### Description of the task
Exactly reproduce the lines from the top of the entries below through the line containing "SC.camera = cam", with both ends included.

### Task input
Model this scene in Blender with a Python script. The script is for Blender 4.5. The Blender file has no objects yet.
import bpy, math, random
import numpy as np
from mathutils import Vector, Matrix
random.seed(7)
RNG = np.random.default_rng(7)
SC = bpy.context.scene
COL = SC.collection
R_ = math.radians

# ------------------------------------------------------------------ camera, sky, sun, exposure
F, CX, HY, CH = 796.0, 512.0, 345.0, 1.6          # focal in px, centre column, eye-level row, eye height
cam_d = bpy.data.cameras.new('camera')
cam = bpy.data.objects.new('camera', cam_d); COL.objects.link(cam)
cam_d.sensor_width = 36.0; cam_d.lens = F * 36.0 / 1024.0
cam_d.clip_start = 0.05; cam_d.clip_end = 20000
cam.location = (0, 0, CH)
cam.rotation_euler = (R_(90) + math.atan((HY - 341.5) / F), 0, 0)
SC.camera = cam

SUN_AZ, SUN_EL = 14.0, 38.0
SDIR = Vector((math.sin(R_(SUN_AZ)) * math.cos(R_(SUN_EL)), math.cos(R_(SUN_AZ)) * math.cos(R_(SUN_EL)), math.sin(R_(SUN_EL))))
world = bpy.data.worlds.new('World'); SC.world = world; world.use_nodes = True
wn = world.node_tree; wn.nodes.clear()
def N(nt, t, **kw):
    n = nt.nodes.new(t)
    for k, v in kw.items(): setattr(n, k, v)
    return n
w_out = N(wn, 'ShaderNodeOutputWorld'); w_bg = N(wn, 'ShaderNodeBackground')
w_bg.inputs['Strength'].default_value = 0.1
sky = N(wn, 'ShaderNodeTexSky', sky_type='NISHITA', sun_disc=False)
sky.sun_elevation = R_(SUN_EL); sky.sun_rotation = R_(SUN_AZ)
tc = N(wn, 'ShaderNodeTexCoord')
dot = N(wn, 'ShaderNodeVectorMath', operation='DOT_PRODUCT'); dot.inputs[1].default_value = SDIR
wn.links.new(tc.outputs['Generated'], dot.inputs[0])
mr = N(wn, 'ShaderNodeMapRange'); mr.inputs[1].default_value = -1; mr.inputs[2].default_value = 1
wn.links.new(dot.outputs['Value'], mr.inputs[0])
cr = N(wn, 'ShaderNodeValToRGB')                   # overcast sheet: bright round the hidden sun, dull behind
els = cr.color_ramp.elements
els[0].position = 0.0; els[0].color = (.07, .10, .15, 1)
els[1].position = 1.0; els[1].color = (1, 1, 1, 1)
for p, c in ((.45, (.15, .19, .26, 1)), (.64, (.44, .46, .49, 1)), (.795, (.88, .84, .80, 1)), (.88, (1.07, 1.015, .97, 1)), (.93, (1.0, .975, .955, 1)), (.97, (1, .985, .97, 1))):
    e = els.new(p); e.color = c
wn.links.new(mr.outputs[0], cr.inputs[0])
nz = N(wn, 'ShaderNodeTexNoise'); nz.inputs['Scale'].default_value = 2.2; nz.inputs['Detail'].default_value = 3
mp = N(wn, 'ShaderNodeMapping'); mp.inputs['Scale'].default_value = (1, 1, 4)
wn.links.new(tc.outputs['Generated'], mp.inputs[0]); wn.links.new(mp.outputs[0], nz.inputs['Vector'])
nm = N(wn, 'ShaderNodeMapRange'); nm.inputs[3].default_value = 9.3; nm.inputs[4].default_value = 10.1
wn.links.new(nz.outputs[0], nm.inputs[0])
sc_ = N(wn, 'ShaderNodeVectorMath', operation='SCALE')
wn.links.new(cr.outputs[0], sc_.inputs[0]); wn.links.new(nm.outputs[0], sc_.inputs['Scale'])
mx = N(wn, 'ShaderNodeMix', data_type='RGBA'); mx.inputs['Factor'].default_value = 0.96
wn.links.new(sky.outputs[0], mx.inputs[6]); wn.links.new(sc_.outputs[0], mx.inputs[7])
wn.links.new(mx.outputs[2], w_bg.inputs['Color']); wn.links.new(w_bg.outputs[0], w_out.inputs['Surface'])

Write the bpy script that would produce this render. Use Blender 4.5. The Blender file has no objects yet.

### Solution to this exercise
Model this scene in Blender with a Python script. The script is for Blender 4.5. The Blender file has no objects yet.
import bpy, math, random
import numpy as np
from mathutils import Vector, Matrix
random.seed(7)
RNG = np.random.default_rng(7)
SC = bpy.context.scene
COL = SC.collection
R_ = math.radians

# ------------------------------------------------------------------ camera, sky, sun, exposure
F, CX, HY, CH = 796.0, 512.0, 345.0, 1.6          # focal in px, centre column, eye-level row, eye height
cam_d = bpy.data.cameras.new('camera')
cam = bpy.data.objects.new('camera', cam_d); COL.objects.link(cam)
cam_d.sensor_width = 36.0; cam_d.lens = F * 36.0 / 1024.0
cam_d.clip_start = 0.05; cam_d.clip_end = 20000
cam.location = (0, 0, CH)
cam.rotation_euler = (R_(90) + math.atan((HY - 341.5) / F), 0, 0)
SC.camera = cam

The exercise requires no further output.